Tell how many lines in the data below include the word "from". The answer is the number only.

— SUPPLIED MATERIAL —
= = = = = = =

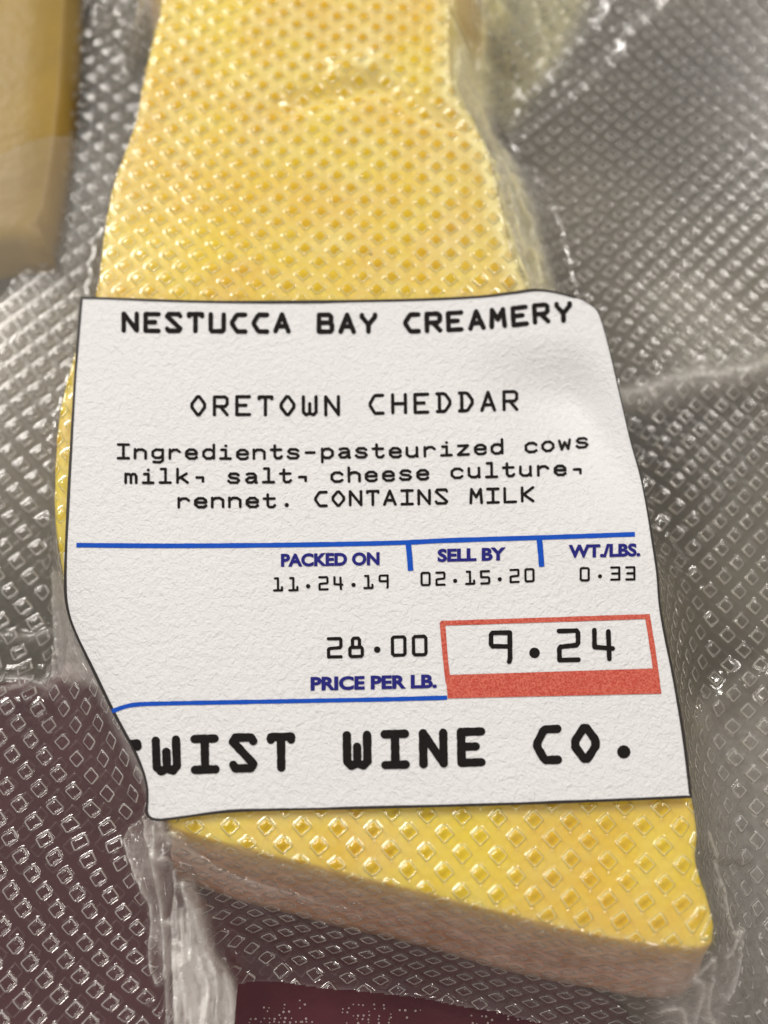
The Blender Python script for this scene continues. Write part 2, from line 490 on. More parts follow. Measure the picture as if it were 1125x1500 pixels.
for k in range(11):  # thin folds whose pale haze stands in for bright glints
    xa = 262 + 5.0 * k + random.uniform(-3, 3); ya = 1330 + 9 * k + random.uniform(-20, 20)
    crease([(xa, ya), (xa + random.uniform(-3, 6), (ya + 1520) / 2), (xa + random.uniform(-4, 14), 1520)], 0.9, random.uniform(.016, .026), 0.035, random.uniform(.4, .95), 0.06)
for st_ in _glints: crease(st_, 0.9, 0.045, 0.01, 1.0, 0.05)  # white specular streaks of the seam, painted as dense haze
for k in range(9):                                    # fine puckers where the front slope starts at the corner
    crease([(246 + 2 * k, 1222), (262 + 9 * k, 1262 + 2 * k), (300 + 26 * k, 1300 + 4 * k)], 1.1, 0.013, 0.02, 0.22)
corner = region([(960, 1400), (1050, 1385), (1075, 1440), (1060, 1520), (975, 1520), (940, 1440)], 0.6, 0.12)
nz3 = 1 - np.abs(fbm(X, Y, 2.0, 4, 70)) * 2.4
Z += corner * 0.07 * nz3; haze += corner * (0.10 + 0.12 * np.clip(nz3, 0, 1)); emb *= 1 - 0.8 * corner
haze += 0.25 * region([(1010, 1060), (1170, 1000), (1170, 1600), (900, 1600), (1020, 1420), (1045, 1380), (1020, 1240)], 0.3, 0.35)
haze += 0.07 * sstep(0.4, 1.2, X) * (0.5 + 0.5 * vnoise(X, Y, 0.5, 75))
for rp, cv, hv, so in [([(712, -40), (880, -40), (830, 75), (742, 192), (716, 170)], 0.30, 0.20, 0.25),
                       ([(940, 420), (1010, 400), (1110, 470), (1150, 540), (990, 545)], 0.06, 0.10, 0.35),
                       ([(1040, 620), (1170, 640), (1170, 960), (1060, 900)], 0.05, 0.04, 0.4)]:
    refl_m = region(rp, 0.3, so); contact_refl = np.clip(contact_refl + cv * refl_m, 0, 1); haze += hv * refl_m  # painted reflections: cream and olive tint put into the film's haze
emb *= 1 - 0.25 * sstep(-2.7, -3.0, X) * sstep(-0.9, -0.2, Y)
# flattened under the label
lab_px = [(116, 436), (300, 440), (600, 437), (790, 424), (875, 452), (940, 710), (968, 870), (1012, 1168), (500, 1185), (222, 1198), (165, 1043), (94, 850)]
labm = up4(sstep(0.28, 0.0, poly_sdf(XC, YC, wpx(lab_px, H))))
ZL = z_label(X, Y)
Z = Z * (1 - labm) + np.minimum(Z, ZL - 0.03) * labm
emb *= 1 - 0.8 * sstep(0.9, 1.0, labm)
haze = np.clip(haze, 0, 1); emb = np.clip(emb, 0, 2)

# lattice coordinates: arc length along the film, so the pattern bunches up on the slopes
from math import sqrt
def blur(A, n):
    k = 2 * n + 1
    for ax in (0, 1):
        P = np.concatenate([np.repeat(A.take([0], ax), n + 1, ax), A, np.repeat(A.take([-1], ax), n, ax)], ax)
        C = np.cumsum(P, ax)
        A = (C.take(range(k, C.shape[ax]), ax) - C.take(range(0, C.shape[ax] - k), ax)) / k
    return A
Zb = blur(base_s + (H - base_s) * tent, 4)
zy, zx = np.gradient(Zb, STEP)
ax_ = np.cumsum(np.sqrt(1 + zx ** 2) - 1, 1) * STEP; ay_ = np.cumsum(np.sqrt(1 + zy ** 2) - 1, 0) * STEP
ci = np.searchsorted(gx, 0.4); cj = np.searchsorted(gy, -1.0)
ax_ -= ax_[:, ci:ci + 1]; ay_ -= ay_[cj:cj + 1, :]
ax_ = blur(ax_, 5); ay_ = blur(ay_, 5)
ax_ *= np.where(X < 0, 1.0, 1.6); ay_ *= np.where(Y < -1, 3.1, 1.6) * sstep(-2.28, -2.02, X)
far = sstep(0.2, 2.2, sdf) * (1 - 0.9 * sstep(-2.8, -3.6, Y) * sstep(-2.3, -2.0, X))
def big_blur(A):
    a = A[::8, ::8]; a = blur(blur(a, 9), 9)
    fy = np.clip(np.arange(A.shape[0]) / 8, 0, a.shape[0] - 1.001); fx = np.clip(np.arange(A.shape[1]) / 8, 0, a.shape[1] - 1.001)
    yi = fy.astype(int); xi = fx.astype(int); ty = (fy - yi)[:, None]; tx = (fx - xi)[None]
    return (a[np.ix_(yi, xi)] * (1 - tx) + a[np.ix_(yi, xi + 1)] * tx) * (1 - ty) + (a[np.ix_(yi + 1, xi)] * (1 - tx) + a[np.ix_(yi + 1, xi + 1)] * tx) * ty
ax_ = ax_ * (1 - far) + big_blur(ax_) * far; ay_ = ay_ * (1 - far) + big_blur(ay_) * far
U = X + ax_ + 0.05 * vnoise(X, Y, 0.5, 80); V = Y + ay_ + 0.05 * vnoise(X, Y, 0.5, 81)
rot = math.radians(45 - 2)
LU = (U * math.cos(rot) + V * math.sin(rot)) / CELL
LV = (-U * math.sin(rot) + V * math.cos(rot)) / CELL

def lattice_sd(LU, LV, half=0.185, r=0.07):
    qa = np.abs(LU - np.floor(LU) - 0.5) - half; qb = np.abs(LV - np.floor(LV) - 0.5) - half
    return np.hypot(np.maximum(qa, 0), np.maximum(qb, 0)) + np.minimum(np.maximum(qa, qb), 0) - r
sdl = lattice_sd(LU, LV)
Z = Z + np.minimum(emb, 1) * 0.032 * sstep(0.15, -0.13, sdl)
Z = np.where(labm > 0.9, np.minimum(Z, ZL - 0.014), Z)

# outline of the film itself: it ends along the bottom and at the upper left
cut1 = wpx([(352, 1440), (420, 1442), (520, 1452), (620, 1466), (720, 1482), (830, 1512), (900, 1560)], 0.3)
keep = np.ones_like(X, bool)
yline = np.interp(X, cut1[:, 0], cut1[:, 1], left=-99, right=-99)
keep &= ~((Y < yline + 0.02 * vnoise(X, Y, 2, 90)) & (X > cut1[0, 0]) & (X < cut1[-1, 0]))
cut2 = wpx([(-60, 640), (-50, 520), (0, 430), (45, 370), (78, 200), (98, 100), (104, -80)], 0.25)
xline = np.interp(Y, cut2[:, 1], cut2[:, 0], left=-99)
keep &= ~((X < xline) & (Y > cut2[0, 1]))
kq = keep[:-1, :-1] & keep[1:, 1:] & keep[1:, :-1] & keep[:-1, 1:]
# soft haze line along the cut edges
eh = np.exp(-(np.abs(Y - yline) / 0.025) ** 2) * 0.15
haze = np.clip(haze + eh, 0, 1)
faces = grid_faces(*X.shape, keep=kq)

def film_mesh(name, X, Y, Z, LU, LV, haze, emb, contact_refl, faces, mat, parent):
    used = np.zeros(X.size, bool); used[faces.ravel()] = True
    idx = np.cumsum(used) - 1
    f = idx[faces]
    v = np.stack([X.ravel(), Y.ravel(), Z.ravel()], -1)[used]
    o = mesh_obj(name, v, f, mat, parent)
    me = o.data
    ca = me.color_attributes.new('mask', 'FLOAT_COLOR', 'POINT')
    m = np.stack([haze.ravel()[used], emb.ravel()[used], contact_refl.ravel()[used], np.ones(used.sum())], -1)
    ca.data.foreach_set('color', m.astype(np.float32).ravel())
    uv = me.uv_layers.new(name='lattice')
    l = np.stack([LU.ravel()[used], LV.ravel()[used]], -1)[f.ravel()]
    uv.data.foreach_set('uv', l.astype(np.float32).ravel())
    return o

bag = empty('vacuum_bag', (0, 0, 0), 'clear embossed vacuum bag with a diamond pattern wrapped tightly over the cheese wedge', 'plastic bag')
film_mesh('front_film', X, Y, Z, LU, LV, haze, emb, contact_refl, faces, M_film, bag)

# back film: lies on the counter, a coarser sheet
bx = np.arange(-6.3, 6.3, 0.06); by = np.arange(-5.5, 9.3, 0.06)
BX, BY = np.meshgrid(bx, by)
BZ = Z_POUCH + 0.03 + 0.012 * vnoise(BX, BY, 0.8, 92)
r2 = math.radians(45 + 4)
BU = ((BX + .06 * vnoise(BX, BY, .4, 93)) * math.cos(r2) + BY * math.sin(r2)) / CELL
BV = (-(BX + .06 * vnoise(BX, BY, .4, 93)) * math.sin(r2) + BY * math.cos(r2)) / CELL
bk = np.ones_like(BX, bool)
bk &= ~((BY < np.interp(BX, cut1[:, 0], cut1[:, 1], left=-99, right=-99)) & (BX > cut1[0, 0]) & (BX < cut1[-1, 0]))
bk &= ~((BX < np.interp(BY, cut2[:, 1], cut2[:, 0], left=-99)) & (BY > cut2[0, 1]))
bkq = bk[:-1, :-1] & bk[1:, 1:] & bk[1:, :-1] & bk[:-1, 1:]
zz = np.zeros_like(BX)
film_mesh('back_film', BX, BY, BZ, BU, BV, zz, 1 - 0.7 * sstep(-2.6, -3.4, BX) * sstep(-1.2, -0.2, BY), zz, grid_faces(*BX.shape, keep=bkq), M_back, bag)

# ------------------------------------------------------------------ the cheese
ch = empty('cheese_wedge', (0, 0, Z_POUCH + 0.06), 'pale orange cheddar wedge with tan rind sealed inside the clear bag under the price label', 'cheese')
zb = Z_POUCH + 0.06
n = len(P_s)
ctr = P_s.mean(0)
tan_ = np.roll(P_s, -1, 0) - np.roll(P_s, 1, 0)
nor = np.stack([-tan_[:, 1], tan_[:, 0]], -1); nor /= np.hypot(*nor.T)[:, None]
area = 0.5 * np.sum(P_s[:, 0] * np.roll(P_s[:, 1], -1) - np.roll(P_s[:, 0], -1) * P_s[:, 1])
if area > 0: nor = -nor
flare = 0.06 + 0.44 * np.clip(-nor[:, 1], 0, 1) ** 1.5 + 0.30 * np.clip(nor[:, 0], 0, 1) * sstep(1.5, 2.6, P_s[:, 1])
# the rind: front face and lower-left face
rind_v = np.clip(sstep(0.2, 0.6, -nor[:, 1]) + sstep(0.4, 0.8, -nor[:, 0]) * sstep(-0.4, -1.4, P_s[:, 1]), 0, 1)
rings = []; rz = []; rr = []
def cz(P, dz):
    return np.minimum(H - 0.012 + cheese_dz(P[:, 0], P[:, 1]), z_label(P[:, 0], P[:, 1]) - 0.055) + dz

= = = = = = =

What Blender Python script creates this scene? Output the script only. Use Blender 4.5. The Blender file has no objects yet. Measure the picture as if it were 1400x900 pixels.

= = = = = = =

— TASK RESULT —
2